• **WHAT NEEDS TO BE DONE**:
Could you give the data below again, exactly and completely?
START SOURCE EXCERPT
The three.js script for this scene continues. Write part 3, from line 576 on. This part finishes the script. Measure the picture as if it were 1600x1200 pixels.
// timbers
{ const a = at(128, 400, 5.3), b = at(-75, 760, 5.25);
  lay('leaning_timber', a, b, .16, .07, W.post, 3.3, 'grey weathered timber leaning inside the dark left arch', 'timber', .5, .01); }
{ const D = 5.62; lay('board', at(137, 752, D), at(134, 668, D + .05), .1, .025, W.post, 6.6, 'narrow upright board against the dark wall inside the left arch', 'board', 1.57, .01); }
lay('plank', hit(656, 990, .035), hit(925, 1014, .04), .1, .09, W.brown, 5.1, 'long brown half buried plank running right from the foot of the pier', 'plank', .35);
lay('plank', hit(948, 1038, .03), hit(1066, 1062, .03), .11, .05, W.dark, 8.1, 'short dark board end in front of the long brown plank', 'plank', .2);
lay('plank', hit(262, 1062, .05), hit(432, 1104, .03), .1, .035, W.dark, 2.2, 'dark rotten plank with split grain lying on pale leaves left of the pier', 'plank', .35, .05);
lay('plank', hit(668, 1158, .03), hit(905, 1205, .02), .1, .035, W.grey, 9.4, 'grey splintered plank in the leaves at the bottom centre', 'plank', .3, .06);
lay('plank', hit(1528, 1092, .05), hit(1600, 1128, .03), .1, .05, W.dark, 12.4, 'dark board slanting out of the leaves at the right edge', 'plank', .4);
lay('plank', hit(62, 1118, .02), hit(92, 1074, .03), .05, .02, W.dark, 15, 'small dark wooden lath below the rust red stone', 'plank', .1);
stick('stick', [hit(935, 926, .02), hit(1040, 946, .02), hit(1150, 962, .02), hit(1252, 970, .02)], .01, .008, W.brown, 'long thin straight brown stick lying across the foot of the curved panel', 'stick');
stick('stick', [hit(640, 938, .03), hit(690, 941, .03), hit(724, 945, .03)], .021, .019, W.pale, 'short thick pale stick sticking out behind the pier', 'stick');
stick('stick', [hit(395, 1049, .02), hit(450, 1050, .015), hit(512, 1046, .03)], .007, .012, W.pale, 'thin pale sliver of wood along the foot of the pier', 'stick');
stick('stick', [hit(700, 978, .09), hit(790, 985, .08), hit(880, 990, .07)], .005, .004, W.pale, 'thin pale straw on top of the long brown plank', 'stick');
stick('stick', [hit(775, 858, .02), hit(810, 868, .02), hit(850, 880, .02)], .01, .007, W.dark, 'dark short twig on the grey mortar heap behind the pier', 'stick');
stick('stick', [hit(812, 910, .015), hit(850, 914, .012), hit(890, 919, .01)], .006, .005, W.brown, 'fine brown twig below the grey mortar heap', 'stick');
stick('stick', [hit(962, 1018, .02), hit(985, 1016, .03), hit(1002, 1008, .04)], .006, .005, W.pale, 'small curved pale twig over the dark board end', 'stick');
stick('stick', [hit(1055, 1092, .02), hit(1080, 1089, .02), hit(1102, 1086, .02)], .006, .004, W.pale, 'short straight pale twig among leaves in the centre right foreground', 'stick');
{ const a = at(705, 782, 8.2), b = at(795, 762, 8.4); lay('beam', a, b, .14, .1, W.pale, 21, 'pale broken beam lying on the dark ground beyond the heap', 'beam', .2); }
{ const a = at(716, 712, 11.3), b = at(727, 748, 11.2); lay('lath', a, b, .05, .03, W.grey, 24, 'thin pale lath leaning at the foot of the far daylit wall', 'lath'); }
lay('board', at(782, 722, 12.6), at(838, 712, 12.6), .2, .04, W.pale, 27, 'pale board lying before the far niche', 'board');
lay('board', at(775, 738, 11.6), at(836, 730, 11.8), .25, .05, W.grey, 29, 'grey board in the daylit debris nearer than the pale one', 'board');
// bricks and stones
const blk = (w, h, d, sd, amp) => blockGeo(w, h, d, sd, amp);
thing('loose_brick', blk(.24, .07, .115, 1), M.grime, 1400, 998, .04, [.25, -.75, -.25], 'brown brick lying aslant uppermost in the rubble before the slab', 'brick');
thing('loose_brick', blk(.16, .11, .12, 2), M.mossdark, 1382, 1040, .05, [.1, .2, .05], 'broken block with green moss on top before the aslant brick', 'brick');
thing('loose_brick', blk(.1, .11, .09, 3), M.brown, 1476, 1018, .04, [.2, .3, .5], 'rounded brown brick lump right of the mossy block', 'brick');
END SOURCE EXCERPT
• **THE OUTPUT**:
The three.js script for this scene continues. Write part 3, from line 576 on. This part finishes the script. Measure the picture as if it were 1600x1200 pixels.
// timbers
{ const a = at(128, 400, 5.3), b = at(-75, 760, 5.25);
  lay('leaning_timber', a, b, .16, .07, W.post, 3.3, 'grey weathered timber leaning inside the dark left arch', 'timber', .5, .01); }
{ const D = 5.62; lay('board', at(137, 752, D), at(134, 668, D + .05), .1, .025, W.post, 6.6, 'narrow upright board against the dark wall inside the left arch', 'board', 1.57, .01); }
lay('plank', hit(656, 990, .035), hit(925, 1014, .04), .1, .09, W.brown, 5.1, 'long brown half buried plank running right from the foot of the pier', 'plank', .35);
lay('plank', hit(948, 1038, .03), hit(1066, 1062, .03), .11, .05, W.dark, 8.1, 'short dark board end in front of the long brown plank', 'plank', .2);
lay('plank', hit(262, 1062, .05), hit(432, 1104, .03), .1, .035, W.dark, 2.2, 'dark rotten plank with split grain lying on pale leaves left of the pier', 'plank', .35, .05);
lay('plank', hit(668, 1158, .03), hit(905, 1205, .02), .1, .035, W.grey, 9.4, 'grey splintered plank in the leaves at the bottom centre', 'plank', .3, .06);
lay('plank', hit(1528, 1092, .05), hit(1600, 1128, .03), .1, .05, W.dark, 12.4, 'dark board slanting out of the leaves at the right edge', 'plank', .4);
lay('plank', hit(62, 1118, .02), hit(92, 1074, .03), .05, .02, W.dark, 15, 'small dark wooden lath below the rust red stone', 'plank', .1);
stick('stick', [hit(935, 926, .02), hit(1040, 946, .02), hit(1150, 962, .02), hit(1252, 970, .02)], .01, .008, W.brown, 'long thin straight brown stick lying across the foot of the curved panel', 'stick');
stick('stick', [hit(640, 938, .03), hit(690, 941, .03), hit(724, 945, .03)], .021, .019, W.pale, 'short thick pale stick sticking out behind the pier', 'stick');
stick('stick', [hit(395, 1049, .02), hit(450, 1050, .015), hit(512, 1046, .03)], .007, .012, W.pale, 'thin pale sliver of wood along the foot of the pier', 'stick');
stick('stick', [hit(700, 978, .09), hit(790, 985, .08), hit(880, 990, .07)], .005, .004, W.pale, 'thin pale straw on top of the long brown plank', 'stick');
stick('stick', [hit(775, 858, .02), hit(810, 868, .02), hit(850, 880, .02)], .01, .007, W.dark, 'dark short twig on the grey mortar heap behind the pier', 'stick');
stick('stick', [hit(812, 910, .015), hit(850, 914, .012), hit(890, 919, .01)], .006, .005, W.brown, 'fine brown twig below the grey mortar heap', 'stick');
stick('stick', [hit(962, 1018, .02), hit(985, 1016, .03), hit(1002, 1008, .04)], .006, .005, W.pale, 'small curved pale twig over the dark board end', 'stick');
stick('stick', [hit(1055, 1092, .02), hit(1080, 1089, .02), hit(1102, 1086, .02)], .006, .004, W.pale, 'short straight pale twig among leaves in the centre right foreground', 'stick');
{ const a = at(705, 782, 8.2), b = at(795, 762, 8.4); lay('beam', a, b, .14, .1, W.pale, 21, 'pale broken beam lying on the dark ground beyond the heap', 'beam', .2); }
{ const a = at(716, 712, 11.3), b = at(727, 748, 11.2); lay('lath', a, b, .05, .03, W.grey, 24, 'thin pale lath leaning at the foot of the far daylit wall', 'lath'); }
lay('board', at(782, 722, 12.6), at(838, 712, 12.6), .2, .04, W.pale, 27, 'pale board lying before the far niche', 'board');
lay('board', at(775, 738, 11.6), at(836, 730, 11.8), .25, .05, W.grey, 29, 'grey board in the daylit debris nearer than the pale one', 'board');
// bricks and stones
const blk = (w, h, d, sd, amp) => blockGeo(w, h, d, sd, amp);
thing('loose_brick', blk(.24, .07, .115, 1), M.grime, 1400, 998, .04, [.25, -.75, -.25], 'brown brick lying aslant uppermost in the rubble before the slab', 'brick');
thing('loose_brick', blk(.16, .11, .12, 2), M.mossdark, 1382, 1040, .05, [.1, .2, .05], 'broken block with green moss on top before the aslant brick', 'brick');
thing('loose_brick', blk(.1, .11, .09, 3), M.brown, 1476, 1018, .04, [.2, .3, .5], 'rounded brown brick lump right of the mossy block', 'brick');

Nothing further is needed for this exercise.